I grew up in West Virginia, and it’s my belief that our small towns, hollers, and “wide spots in the road” contain more characters than most.
Maybe I’m naïve but I’ve never met anyone, even in Los Angeles, who could compare to Frank Wallace, the one-armed taxi driver who drove the only taxi in our one-stoplight town. Added to this was his red-nosed alcoholism. That probably makes him the only alcoholic one-armed, lone taxi driver in a one-stoplight town who ever lived.
And he’s all mine. Bumping around in my brain, vying for a spot in my fiction.
He blows his horn as furiously as he once did at dogs and children, while the housewife in the back seat clutches her groceries in alarm. Oranges roll between her feet, but she doesn’t criticize his driving.
Frank takes abuse, but not from the wife who left him. Nor is it the pain from his phantom limb. The taunts come from us kids. We call ourselves “the townies”. Some of us are related. On a good day, we number as many as ten.
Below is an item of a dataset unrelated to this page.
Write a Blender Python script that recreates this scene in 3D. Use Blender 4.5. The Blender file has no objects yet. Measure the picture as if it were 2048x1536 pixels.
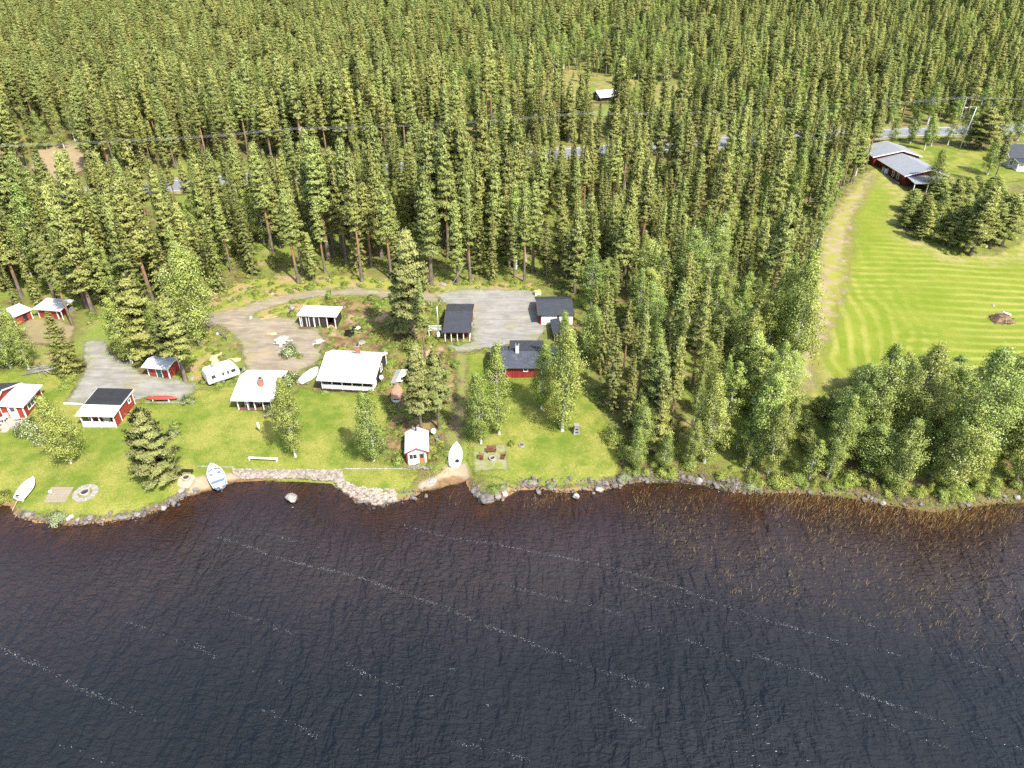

He drives around our quiet town with a bad muffler, the stump of his arm resting out the window, the pinned-back sleeve fluttering in the wind. He’s going to the meat market on West Main or the Harshbarger Mills Grocery. Worse yet, someone has needed a ride to a circle meeting.
No one dared called him “Stubby” when we thought he’d lost his arm in the war. Veterans were revered in our town. We had assemblies with speakers on Flag Day in front of the town hall. Joey Fellure’s grandfather had been a prisoner of war, and though he sat on his front porch in a three- piece suit wearing a hat both winter and summer, we all called him “sir.” We afforded Frank the same courtesy until we learned the truth.
He wasn’t a veteran.
He hadn’t lost his arm in the war.
The truth was, according to Uncle George, not my uncle but somebody’s, that a rattlesnake had bit him.
During one of the times he’d been trying to hold his marriage together, Frank didn’t keep any liquor in the house. He kept it in the woodpile behind the vacant rental next door. One night, he’d stepped out to take a nip, reached into the wood, and a rattlesnake had bit him.
He was lucky the doctors had been able to save his arm. He was lucky to be alive.
There was a full minute of silence after Uncle George finished because we were all thinking the same thing: we wouldn’t get in trouble for taunting Frank Wallace.
“Hey, Stubby, step on the gas!”
“Rattlesnake meat is good to eat!”
“Hey, Stubs, Stub-man!”
The day one of the bigger boys (this time a cousin) threw a rock at his car, he shouted out the window, “You summa bitch, leave me alone! I’m going run you down. All of you. You little summa bitches!”
Summabitch. We had another name to use. Not often and not loudly. Sometimes, our mother were out, hanging wash.
I don’t know how many years this went on. Most of us gave it up by Junior High, and if younger voices replaced us, their voices were faint. Frank Wallace was an old joke.
But at night, when I mull over my characters, Frank Wallace always bullies his way forward. “Please don’t feature me as comic relief.” I have no idea where he learned this term. “I’m a man, ya know?”